What are the factors that have pushed the price of gold so high so far? As Sissi Bellomo explains in ‘Il Sole 24 Ore’, they range from massive purchases by central banks (e.g. from China) to the current interest rate cut by first the European Central Bank and then the Federal Reserve. Another reason lies in the ‘momentum’ of gold itself, which is driving many investors to bet on the precious metal.
As stated in an article on the ‘Lamiafinanza.it’ portal, the rise in the value of gold has not yet translated into a rise in the prices of gold mining stocks of the same proportions. Scotiabank, for example, estimates that the price of those stocks is on average 23% off when compared to the record gold price.
As one can read further on ‘Lamiafinanza.it’, it cannot be ruled out that investors in Western countries will also return to gold in the face of growing uncertainty about the trajectories of the US and European economies. In this case, investors could seek exposure to the precious metal, either by purchasing physical gold, by buying shares in passive funds, or by investing in gold mining stocks.

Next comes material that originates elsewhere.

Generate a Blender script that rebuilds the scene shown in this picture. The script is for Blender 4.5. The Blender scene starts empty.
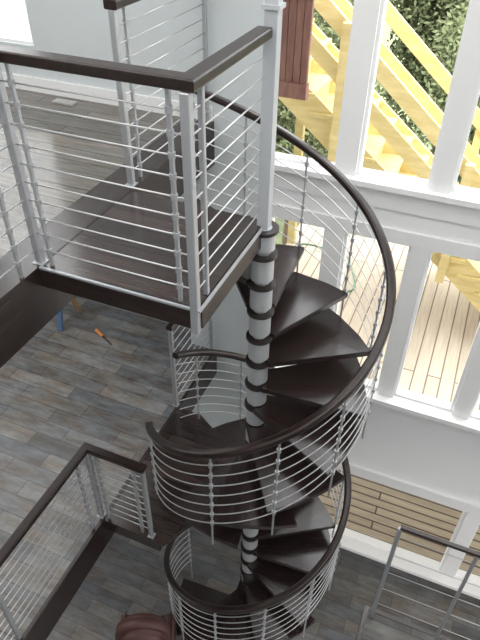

In addition to gold, silver is also going through an upward phase that, in percentage terms, is even greater than that of gold. As Jinjoo Lee points out in the ‘Wall Street Journal’, silver is not only sought after by investors because it is considered a precious metal: silver today can also count on a growing demand due to its industrial uses, as in the case of solar panels: according to data from the Silver Institute, precisely from the solar panel sector the demand for silver has grown by 158% from 2019 to 2023 (data confirmed, Lee explains, also by research by Citi).